29.10
The
date of the elections was approaching, when a despatch was received from
the consul P. Licinius. In it he stated that both he and his army were
suffering from serious illness, and they could not have held their position if
the enemy had not been visited with equal or even greater severity. As,
therefore, he could not himself come, he would, if the senate approved,
nominate Quintus Caecilius Metellus as Dictator to conduct the elections. He
suggested that it would be advisable in the public interest for Q. Caecilius'
army to be disbanded, as there was no immediate use for them now that
Hannibal had gone into winter quarters and the epidemic had attacked their
camp with such violence that unless they were soon disbanded, not a single
man, judging from appearances, would survive. The senate left it to the
consul to take such steps as he thought most consistent with his duty to the
commonwealth. About this time the citizens were much exercised by a
religious question which had lately come up.

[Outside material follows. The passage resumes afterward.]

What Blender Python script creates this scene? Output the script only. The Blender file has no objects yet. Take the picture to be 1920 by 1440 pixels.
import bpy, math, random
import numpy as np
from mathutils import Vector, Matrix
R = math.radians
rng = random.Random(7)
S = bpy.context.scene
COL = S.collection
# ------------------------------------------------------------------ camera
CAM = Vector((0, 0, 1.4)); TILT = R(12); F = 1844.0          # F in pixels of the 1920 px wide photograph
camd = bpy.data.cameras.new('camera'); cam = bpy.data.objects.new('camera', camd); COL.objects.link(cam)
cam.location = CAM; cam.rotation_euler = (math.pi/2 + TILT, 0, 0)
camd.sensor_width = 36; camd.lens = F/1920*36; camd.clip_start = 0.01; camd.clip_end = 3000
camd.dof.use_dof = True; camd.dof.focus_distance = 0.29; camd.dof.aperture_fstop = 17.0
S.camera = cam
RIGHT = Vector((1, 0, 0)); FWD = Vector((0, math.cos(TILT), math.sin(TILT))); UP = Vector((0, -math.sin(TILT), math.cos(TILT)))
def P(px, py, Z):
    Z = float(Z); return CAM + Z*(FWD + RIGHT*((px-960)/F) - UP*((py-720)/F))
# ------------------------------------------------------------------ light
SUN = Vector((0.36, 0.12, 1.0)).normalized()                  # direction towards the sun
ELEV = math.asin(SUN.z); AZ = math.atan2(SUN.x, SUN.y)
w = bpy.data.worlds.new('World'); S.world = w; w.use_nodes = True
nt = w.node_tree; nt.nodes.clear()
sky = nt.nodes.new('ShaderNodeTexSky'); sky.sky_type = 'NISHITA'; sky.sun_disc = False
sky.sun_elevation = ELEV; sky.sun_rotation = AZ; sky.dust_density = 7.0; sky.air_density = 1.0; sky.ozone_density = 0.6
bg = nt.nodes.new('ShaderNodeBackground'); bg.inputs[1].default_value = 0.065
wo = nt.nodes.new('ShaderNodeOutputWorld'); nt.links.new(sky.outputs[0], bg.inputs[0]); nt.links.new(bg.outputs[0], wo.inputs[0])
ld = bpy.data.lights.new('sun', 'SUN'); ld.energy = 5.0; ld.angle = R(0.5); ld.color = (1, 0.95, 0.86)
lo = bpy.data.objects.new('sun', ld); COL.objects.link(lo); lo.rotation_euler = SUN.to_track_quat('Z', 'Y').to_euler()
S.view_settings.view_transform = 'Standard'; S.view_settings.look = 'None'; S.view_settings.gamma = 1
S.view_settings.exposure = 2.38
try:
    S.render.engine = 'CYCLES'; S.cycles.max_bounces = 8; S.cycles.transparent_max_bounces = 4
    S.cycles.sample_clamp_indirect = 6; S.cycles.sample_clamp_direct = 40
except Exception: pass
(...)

Owing to the unusual number
of showers of stones which had fallen during the year, an inspection had
been made of the Sibylline Books, and some oracular verses had been
discovered which announced that whenever a foreign foe should carry war
into Italy he could be driven out and conquered if the Mater Idaea were
brought from Pessinus to Rome. The discovery of this prediction produced
all the greater impression on the senators because the deputation who had
taken the gift to Delphi reported on their return that when they sacrificed to
the Pythian Apollo the indications presented by the victims were entirely
favourable, and further, that the response of the oracle was to the effect that
a far grander victory was awaiting Rome than the one from whose spoils
they had brought the gift to Delphi. They regarded the hopes thus raised as
confirmed by the action of Scipio in demanding Africa as his province as
though he had a presentiment that this would bring the war to an end. In
order, therefore, to secure all the sooner the victory which the Fates the
omens and the oracles alike foreshadowed, they began to think out the best
way of transporting the goddess to Rome.